La nuova formula del programma prevedeva, in
alternanza a Solti, due concerti di Claudio Abbado che in futuro dovrebbe
assumere la direzione dell'intero Festival di Pasqua. Abbado aveva scelto nel
primo concerto il Requiem für Mignon
di Schumann e la Sinfonia Lobgesang di Mendelssohn, nel secondo la Quarta di Schubert e la Quinta di Beethoven. Se si eccettua
Beethoven, al suo livello consueto, le altre esecuzioni hanno avuto
un'accoglienza non entusiastica e sono state alquanto strapazzate dai critici
austriaci, soprattutto da quelli viennesi, forse astiosi dopo l'abbandono di
Vienna da parte di Abbado.

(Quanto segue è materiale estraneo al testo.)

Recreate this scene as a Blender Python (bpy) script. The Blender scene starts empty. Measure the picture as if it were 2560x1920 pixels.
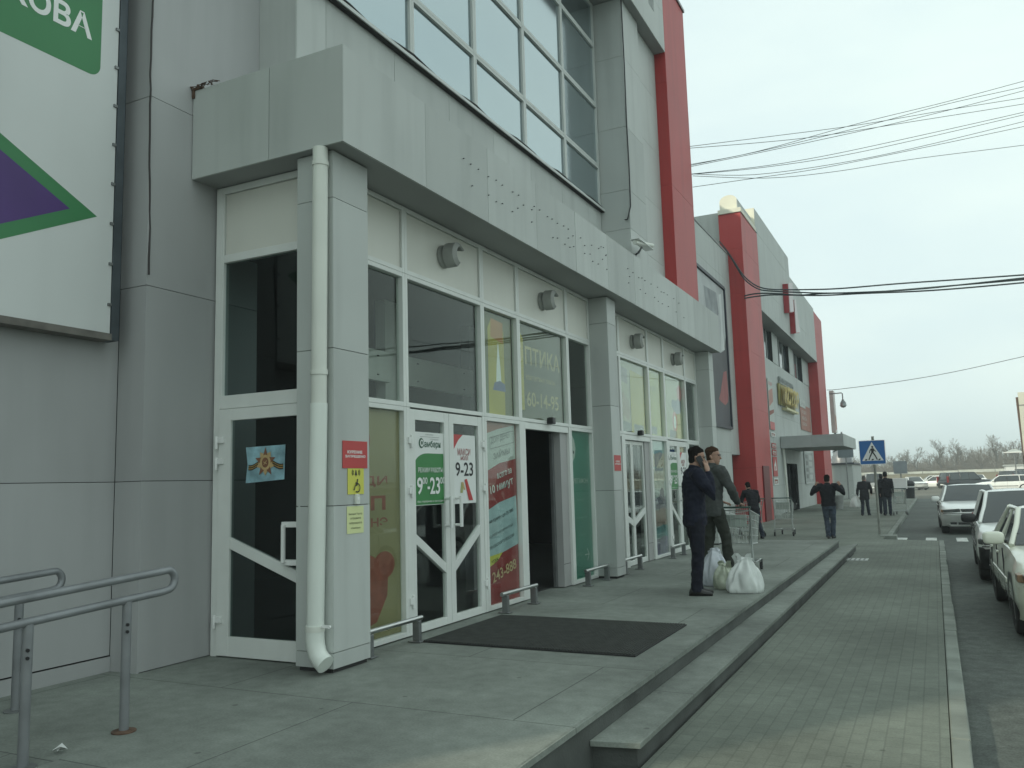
import bpy, math, random
from mathutils import Vector, Matrix, noise
random.seed(11)
S = bpy.context.scene
COL = S.collection
R = math.radians
# ---------------------------------------------------------------- camera
FOC = 2089.2                                   # focal length in photograph pixels (2560 wide)
EYE = Vector((0, 0, 1.36))
_y, _p, _r = R(26.525), R(6.8555), R(-1.5907)
_f = Vector((-math.sin(_y) * math.cos(_p), math.cos(_y) * math.cos(_p), math.sin(_p)))
_rt = _f.cross(Vector((0, 0, 1))).normalized()
_up = _rt.cross(_f)
CR = _rt * math.cos(_r) + _up * math.sin(_r)
CU = -_rt * math.sin(_r) + _up * math.cos(_r)
cd = bpy.data.cameras.new('camera')
cd.sensor_width = 36
cd.lens = FOC / 2560 * 36
cd.clip_start = .05
cd.clip_end = 6000
cam = bpy.data.objects.new('camera', cd)
COL.objects.link(cam)
cam.matrix_world = Matrix(((CR.x, CU.x, -_f.x, EYE.x), (CR.y, CU.y, -_f.y, EYE.y), (CR.z, CU.z, -_f.z, EYE.z), (0, 0, 0, 1)))
S.camera = cam
S.view_settings.view_transform = 'Standard'
S.view_settings.look = 'None'
S.view_settings.exposure = 0.17
S.view_settings.gamma = 1.0
S.cycles.max_bounces = 8
S.cycles.transparent_max_bounces = 16


def U(x, y, ax, val):
    """point of the place seen at photograph pixel x, y on the plane axis ax = val"""
    d = CR * ((x - 1280) / FOC) - CU * ((y - 960) / FOC) + _f
    return EYE + d * ((val - EYE[ax]) / d[ax])


# ---------------------------------------------------------------- sky and sun
SUN_EL = R(25.8)
SUN_H = Vector((-.585, -.811, 0)).normalized()
w = bpy.data.worlds.new('World')
S.world = w
w.use_nodes = True
nt = w.node_tree
nt.nodes.clear()
N = nt.nodes.new
L = nt.links.new
out = N('ShaderNodeOutputWorld')
bg = N('ShaderNodeBackground')
bg.inputs['Strength'].default_value = .1
sky = N('ShaderNodeTexSky')
sky.sky_type = 'NISHITA'
sky.sun_disc = False
sky.sun_elevation = SUN_EL
sky.sun_rotation = math.atan2(SUN_H.x, SUN_H.y)
sky.dust_density = 4
sky.air_density = 1.3
tc = N('ShaderNodeTexCoord')
mp = N('ShaderNodeMapping')
mp.inputs['Scale'].default_value = (1.0, 1.0, 3.2)
mp.inputs['Location'].default_value = (.3, .1, 0)
n1 = N('ShaderNodeTexNoise')
n1.inputs['Scale'].default_value = 2.6
n1.inputs['Detail'].default_value = 5
n1.inputs['Roughness'].default_value = .5
cr = N('ShaderNodeValToRGB')
cr.color_ramp.elements[0].position = .36
cr.color_ramp.elements[0].color = (7.4, 8.9, 8.9, 1)
cr.color_ramp.elements[1].position = .62
cr.color_ramp.elements[1].color = (8.3, 9.7, 9.3, 1)
mx = N('ShaderNodeMix')
mx.data_type = 'RGBA'
mx.inputs['Factor'].default_value = .95
L(tc.outputs['Generated'], mp.inputs['Vector'])
L(mp.outputs['Vector'], n1.inputs['Vector'])
L(n1.outputs['Fac'], cr.inputs['Fac'])
L(sky.outputs['Color'], mx.inputs[6])
L(cr.outputs['Color'], mx.inputs[7])
L(mx.outputs[2], bg.inputs['Color'])
L(bg.outputs['Background'], out.inputs['Surface'])
sd = bpy.data.lights.new('sun', 'SUN')
sd.energy = 2.3
sd.angle = R(1.6)
sd.color = (1.0, .93, .74)
sun = bpy.data.objects.new('sun', sd)
COL.objects.link(sun)
_sd = Vector((SUN_H.x * math.cos(SUN_EL), SUN_H.y * math.cos(SUN_EL), math.sin(SUN_EL)))
sun.rotation_euler = (-_sd).to_track_quat('-Z', 'Y').to_euler()
sun.location = (-20, -20, 30)

# ---------------------------------------------------------------- materials
MATS = {}


def srgb(c):
    return tuple(((v / 255 + .055) / 1.055) ** 2.4 if v / 255 > .04045 else v / 255 / 12.92 for v in c)


def mat(name, col, rough=.6, metal=0, var=.1, scale=2.0, bump=0, bscale=60, spec=.5, streak=0, world=False, detail=4):
    if name in MATS:
        return MATS[name]
    m = bpy.data.materials.new(name)
    m.use_nodes = True
    t = m.node_tree
    b = t.nodes['Principled BSDF']
    b.inputs['Roughness'].default_value = rough
    b.inputs['Metallic'].default_value = metal
    b.inputs['Specular IOR Level'].default_value = spec
    if world:
        g = t.nodes.new('ShaderNodeNewGeometry')
        vec = g.outputs['Position']
    else:
        g = t.nodes.new('ShaderNodeTexCoord')
        vec = g.outputs['Object']
    n = t.nodes.new('ShaderNodeTexNoise')
    n.inputs['Scale'].default_value = scale
    n.inputs['Detail'].default_value = detail
    t.links.new(vec, n.inputs['Vector'])
    r = t.nodes.new('ShaderNodeMapRange')
    r.inputs['From Min'].default_value = .3
    r.inputs['From Max'].default_value = .7
    r.inputs['To Min'].default_value = 1 - var
    r.inputs['To Max'].default_value = 1 + var
    t.links.new(n.outputs['Fac'], r.inputs['Value'])
    fac = r.outputs['Result']
    if streak:
        mpn = t.nodes.new('ShaderNodeMapping')
        mpn.inputs['Scale'].default_value = (1.7, 1.7, .16)
        n2 = t.nodes.new('ShaderNodeTexNoise')
        n2.inputs['Scale'].default_value = 2.2
        n2.inputs['Detail'].default_value = 5
        t.links.new(vec, mpn.inputs['Vector'])
        t.links.new(mpn.outputs['Vector'], n2.inputs['Vector'])
        r2 = t.nodes.new('ShaderNodeMapRange')
        r2.inputs['From Min'].default_value = .5
        r2.inputs['From Max'].default_value = .78
        r2.inputs['To Min'].default_value = 1
        r2.inputs['To Max'].default_value = 1 - streak
        t.links.new(n2.outputs['Fac'], r2.inputs['Value'])
        mu = t.nodes.new('ShaderNodeMath')
        mu.operation = 'MULTIPLY'
        t.links.new(fac, mu.inputs[0])
        t.links.new(r2.outputs['Result'], mu.inputs[1])
        fac = mu.outputs[0]
    vm = t.nodes.new('ShaderNodeVectorMath')
    vm.operation = 'SCALE'
    vm.inputs[0].default_value = col[:3]
    t.links.new(fac, vm.inputs['Scale'])
    t.links.new(vm.outputs['Vector'], b.inputs['Base Color'])
    if bump:
        nb = t.nodes.new('ShaderNodeTexNoise')
        nb.inputs['Scale'].default_value = bscale
        nb.inputs['Detail'].default_value = 3
        t.links.new(vec, nb.inputs['Vector'])
        bn = t.nodes.new('ShaderNodeBump')
        bn.inputs['Strength'].default_value = bump
        bn.inputs['Distance'].default_value = .01
        t.links.new(nb.outputs['Fac'], bn.inputs['Height'])
        t.links.new(bn.outputs['Normal'], b.inputs['Normal'])
    MATS[name] = m
    return m


def paving(name, c1, c2, mortar, bw, bh, ms, rot=0, var=.25, rough=.85, stain=.35, sscale=.5, bump=.3, offset=.5):
    m = bpy.data.materials.new(name)
    m.use_nodes = True
    t = m.node_tree
    b = t.nodes['Principled BSDF']
    b.inputs['Roughness'].default_value = rough
    b.inputs['Specular IOR Level'].default_value = .3
    g = t.nodes.new('ShaderNodeNewGeometry')
    mpn = t.nodes.new('ShaderNodeMapping')
    mpn.inputs['Rotation'].default_value = (0, 0, rot)
    t.links.new(g.outputs['Position'], mpn.inputs['Vector'])
    br = t.nodes.new('ShaderNodeTexBrick')
    br.inputs['Scale'].default_value = 1
    br.inputs['Brick Width'].default_value = bw
    br.inputs['Row Height'].default_value = bh
    br.inputs['Mortar Size'].default_value = ms
    br.inputs['Mortar Smooth'].default_value = .3
    br.offset = offset
    br.inputs['Color1'].default_value = (*c1, 1)
    br.inputs['Color2'].default_value = (*c2, 1)
    br.inputs['Mortar'].default_value = (*mortar, 1)
    t.links.new(mpn.outputs['Vector'], br.inputs['Vector'])
    fs = []
    for sc, lo, hi, dt in ((sscale, 1 - stain, 1 + stain * .5, 6), (9, 1 - var, 1 + var, 4), (70, 1 - var, 1 + var, 2)):
        n = t.nodes.new('ShaderNodeTexNoise')
        n.inputs['Scale'].default_value = sc
        n.inputs['Detail'].default_value = dt
        t.links.new(g.outputs['Position'], n.inputs['Vector'])
        r = t.nodes.new('ShaderNodeMapRange')
        r.inputs['From Min'].default_value = .3
        r.inputs['From Max'].default_value = .7
        r.inputs['To Min'].default_value = lo
        r.inputs['To Max'].default_value = hi
        t.links.new(n.outputs['Fac'], r.inputs['Value'])
        fs.append(r.outputs['Result'])
    col = br.outputs['Color']
    for f_ in fs:
        vm = t.nodes.new('ShaderNodeVectorMath')
        vm.operation = 'SCALE'
        t.links.new(col, vm.inputs[0])
        t.links.new(f_, vm.inputs['Scale'])
        col = vm.outputs['Vector']
    vo = t.nodes.new('ShaderNodeTexVoronoi')
    vo.inputs['Scale'].default_value = 2.6
    t.links.new(g.outputs['Position'], vo.inputs['Vector'])
    sp = t.nodes.new('ShaderNodeMapRange')
    sp.inputs['From Min'].default_value = .035
    sp.inputs['From Max'].default_value = .06
    sp.inputs['To Min'].default_value = .62
    sp.inputs['To Max'].default_value = 1
    t.links.new(vo.outputs['Distance'], sp.inputs['Value'])
    vm = t.nodes.new('ShaderNodeVectorMath')
    vm.operation = 'SCALE'
    t.links.new(col, vm.inputs[0])
    t.links.new(sp.outputs['Result'], vm.inputs['Scale'])
    col = vm.outputs['Vector']
    t.links.new(col, b.inputs['Base Color'])
    inv = t.nodes.new('ShaderNodeMath')
    inv.operation = 'SUBTRACT'
    inv.inputs[0].default_value = 1
    t.links.new(br.outputs['Fac'], inv.inputs[1])
    bn = t.nodes.new('ShaderNodeBump')
    bn.inputs['Strength'].default_value = bump
    bn.inputs['Distance'].default_value = .006
    t.links.new(inv.outputs[0], bn.inputs['Height'])
    t.links.new(bn.outputs['Normal'], b.inputs['Normal'])
    MATS[name] = m
    return m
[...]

C'era scontento tra i fedelissimi del nostro
direttore, mentre coloro che, chissà perché, continuano a fomentare ridicole
rivalità provinciali ostentavano la loro soddisfazione. In effetti qualcosa non
ha funzionato. Nel primo programma Abbado appariva come bloccato, distante e
impedito a entrare nel vivo del discorso, di cui pure delineava con sicuro
intuito le traiettorie e le prospettive. Rarissimamente Abbado ha difficoltà a
realizzare le sue intenzioni, che si possono non condividere ma di cui non è
mai possibile dubitare: qui accadeva in Schumann e in Mendelssohn,
imprevedibilmente rigidi e impettiti, e perfino in Schubert, dove l'attrito era
dato dalla resistenza che si veniva a creare tra l'idea di una musica da camera
elegante, tersa e insieme, ripiegata su sonorità intime e le dimensioni in
grande, sovraesposte dei Berliner. Affiorava perfino qualche problema d'insieme,
probabile conseguenza di una trasformazione dell'orchestra che Abbado sta
riplasmando con discrezione e la cui identità sta ancora cercando, in rapporto
a se stesso. A noi tutto questo non è dispiaciuto affatto: significa che Abbado
non ha portato nel suo recente incarico certezze esteriori ed efficienza
raggiunta ma ricerca di nuovi equilibri, moti di ragioni più vere e profonde
nello scorrere della vita e della musica. Se tutto ciò fosse già avvenuto come
per incanto, dovremmo credere nelle favole o nell'onnipotenza di quegli strani
maghi che sono spesso ritenuti i direttori d'orchestra. Non ammireremmo per
questo di più Abbado, lo sentiremmo semmai più lontano ed estraneo. Può darsi
che in questo caso l'impressione di una minore coesione sia stata determinata
anche dal confronto con l'incomparabile, esibita brillantezza di Solti: ma
Abbado segue altre strade, nelle quali il cammino individuale e il peso delle
memorie, per maturare, richiedono riflessione, lavoro e tempo. Intanto neppure
a Salisburgo il tempo si è fermato. O forse sì. Sulla tomba di Karajan, nel
cimitero di Anif, tanti fiori freschi e tanti antichi ricordi, un nodo alla
gola e la voglia di scappar via, in un altrove. Sul tumulo, una corona di rose
già appassite - "il tuo pubblico" - era accompagnata dalla scritta
parsifaliana: "qui il tempo diventa spazio".